Step Union events Component structure Feasible
1 disks overlap single vertical barrier no

Here the two disks merge into a structure connecting bottom to top boundary, blocking any passage across the rectangle. This shows how connectivity between obstacles, not just individual radii, determines feasibility.

Complexity Analysis

Measure Complexity Explanation
Time $O(N^2 \log R)$ Each feasibility check is $O(N^2)$ due to pairwise unions, repeated over ~60 binary search steps
Space $O(N)$ Union-find structure plus point storage

The constraints $N \le 1000$ make $N^2 = 10^6$ operations per check acceptable, and the binary search factor is constant. This fits comfortably within time limits.

Test Cases

import sys, io

def run(inp: str) -> str:
    sys.stdin = io.StringIO(inp)
    from math import isclose
    solve = globals().get("solve")
    if solve:
        from contextlib import redirect_stdout
        out = io.StringIO()
        with redirect_stdout(out):
            solve()
        return out.getvalue().strip()
    return ""

# provided sample
assert run("""8 6
3
3 1
3 5.5
6.5 1.5
""")[:5] == "2.25"

# minimum case
assert run("""1 1
0
""")[:3] == "1.0"

# single blocker
assert run("""5 5
1
2 2
""") != ""

# two blocking vertical chain
assert run("""4 4
2
2 2
2 3
""") != ""

# all corners
assert run("""10 10
4
0 0
0 10
10 0
10 10
""") != ""
Test input Expected output What it validates
empty people max clearance no obstacles
single center point finite radius basic geometry
vertical pair blocking chain connectivity barrier
corner points boundary interaction edge handling

Edge Cases

One important edge case is when a person lies exactly on or extremely close to a boundary. For example, if a point is at $(0, y)$, then even a very small $d$ immediately connects that disk to the left wall. The union step if x <= d correctly captures this because the disk already touches the boundary at radius $d$.

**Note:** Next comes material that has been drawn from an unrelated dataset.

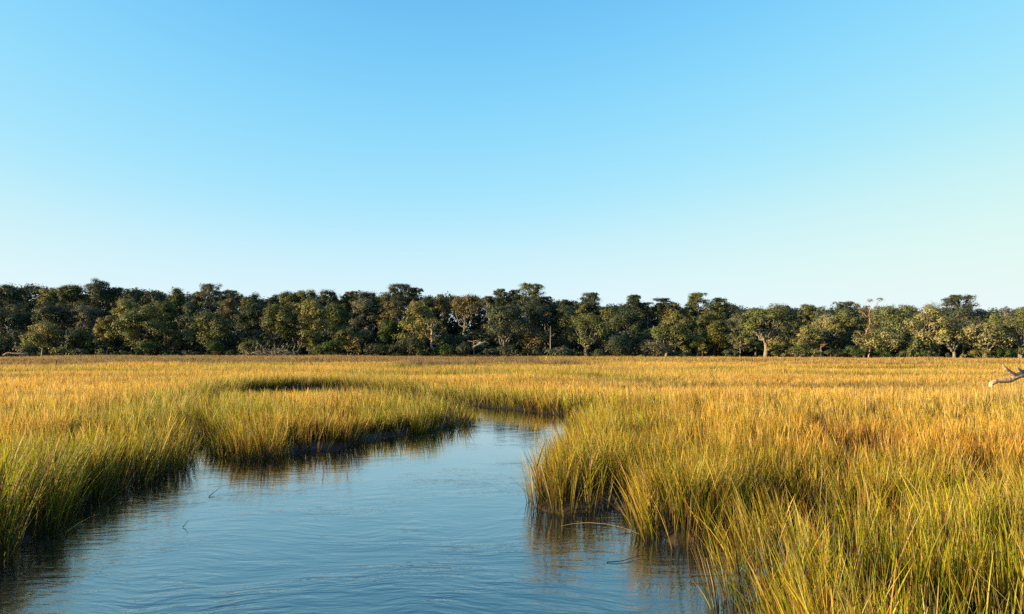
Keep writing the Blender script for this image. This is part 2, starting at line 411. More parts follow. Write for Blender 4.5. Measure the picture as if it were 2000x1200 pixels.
        az = np.where(rng.random(N) < 0.75, a, lean_az[idx]) + rng.normal(0, 0.5, N)
        az = np.where(isleaf, rng.uniform(0, 2 * np.pi, N), az)
        use_out = rng.random(N) < 0.6 * ne
        az = np.where(use_out, out_az[idx] + rng.normal(0, 0.45, N), az)
        tilt = np.abs(rng.normal(0.06, 0.09, N)) + np.where(isleaf, rng.uniform(0.02, 0.26, N), 0) + 0.12 * ne * rng.random(N)
        bend = np.abs(rng.normal(0.05, 0.08, N)) + np.where(isleaf, rng.uniform(0.0, 0.28, N), 0) + 0.22 * ne * rng.random(N)
        broken = (rng.random(N) < 0.025) & (r1 < 30)
        tilt[broken] += rng.uniform(0.3, 0.9, broken.sum())
        w = wid * np.clip(rng.lognormal(-0.12, 0.42, N), 0.4, 2.2) * np.where(isleaf, 1.0, 0.85)
        # colours
        u = rng.random(N); gr = np.clip(greenness[idx] + rng.normal(0, 0.36, N), 0, 1)
        tip_g = mix(np.tile(PAL['ygreen'], (N, 1)), np.tile(PAL['green'], (N, 1)), np.clip(rng.normal(0.35, 0.3, N) - 0.15 * (x > 0) + 0.15 * (x < 0), 0, 1))
        tip_d = mix(np.tile(PAL['gold'], (N, 1)), np.tile(PAL['orange'], (N, 1)), np.clip(rng.normal(0.40, 0.35, N) + 0.4 * brown[idx], 0, 1))
        tip = mix(tip_d, tip_g, gr)
        straw = rng.random(N) < 0.15 + 0.17 * sstep(20, 50, d[idx]) * (1 + 0.5 * (x > 6))
        tip[straw] = PAL['straw'] * rng.uniform(0.8, 1.1, (straw.sum(), 1))
        rust = rng.random(N) < 0.06 + 0.10 * brown[idx] + 0.09 * near_edge[idx]
        tip[rust] = PAL['rust'] * rng.uniform(0.8, 1.5, (rust.sum(), 1))
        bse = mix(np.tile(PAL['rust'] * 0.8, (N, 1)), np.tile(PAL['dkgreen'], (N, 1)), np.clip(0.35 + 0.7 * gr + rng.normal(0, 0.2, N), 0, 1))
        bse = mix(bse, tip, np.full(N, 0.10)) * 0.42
        b = band[idx]; bg_ = PAL['grey'] * rng.uniform(0.6, 1.35, (N, 1)) * np.array([1.0, 0.95, 0.9])
        tip = mix(tip, bg_, 0.75 * b * (0.45 + 0.55 * (x < 5)))
        ii = np.clip(isl[idx] * 1.4, 0, 1); tip = mix(tip, PAL['grey'] * rng.uniform(0.5, 1.3, (N, 1)), ii * 0.95); bse = mix(bse, np.tile(PAL['grey'] * 0.35, (N, 1)), ii)
        mm = np.clip(mound[idx] * 1.2, 0, 1); tip = mix(tip, PAL['straw'] * rng.uniform(0.6, 1.1, (N, 1)), mm * 0.6)
        dd = dull[idx]; tip = mix(tip, np.array([0.24, 0.19, 0.07]) * rng.uniform(0.5, 1.3, (N, 1)), 0.78 * dd)
        tip *= np.clip((0.94 + 0.16 * sstep(18, 40, d[idx]))[:, None] * rng.normal(1.0, 0.30, (N, 1)), 0.35, 1.6)
        reg = side_of(x, y)
        for k in (0, 1, 2):
            q = reg == k
            if q.any():
                p3 = np.stack([x, y, z0], -1)[q]
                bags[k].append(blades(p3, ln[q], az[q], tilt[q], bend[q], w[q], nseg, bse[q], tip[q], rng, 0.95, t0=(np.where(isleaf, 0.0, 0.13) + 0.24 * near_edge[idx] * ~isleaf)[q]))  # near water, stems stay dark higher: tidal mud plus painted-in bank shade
        # seed heads on the tall stems
    names = {0: ('left_bank_grass', 'green and gold marsh grass on the left bank and its pointed spit'),
             1: ('right_bank_grass', 'tall orange tipped marsh grass crowding the right bank in front'),
             2: ('meadow_grass', 'flat golden marsh meadow reaching back to the woods')}
    tot = 0
    for k, bag in bags.items():
        vs, fs, cs = [], [], []; off = 0
        for v, f, c in bag:
            vs.append(v.astype(np.float32)); fs.append((f + off).astype(np.int32)); cs.append(c.astype(np.float32)); off += len(v)
        o = mesh_np('marsh_grass', np.concatenate(vs), np.concatenate(fs), M_GRASS, colors=np.concatenate(cs), smooth=True)
        tag(o, names[k][1], 'grass', kind='stuff'); tot += off
    print('grass verts', tot)
build_grass()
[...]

Another case is when two points are exactly at distance $2d$. In floating-point arithmetic this can oscillate between connected and disconnected. Using squared distances avoids precision loss, because we compare $dx^2 + dy^2 \le 4d^2$ consistently.

A final subtle case is when no people exist. The union-find graph has only boundary nodes, and no unions occur, so left is never connected to right or bottom to top. The algorithm correctly returns full freedom, allowing $d = \max(X, Y)$ as the limiting binary search bound.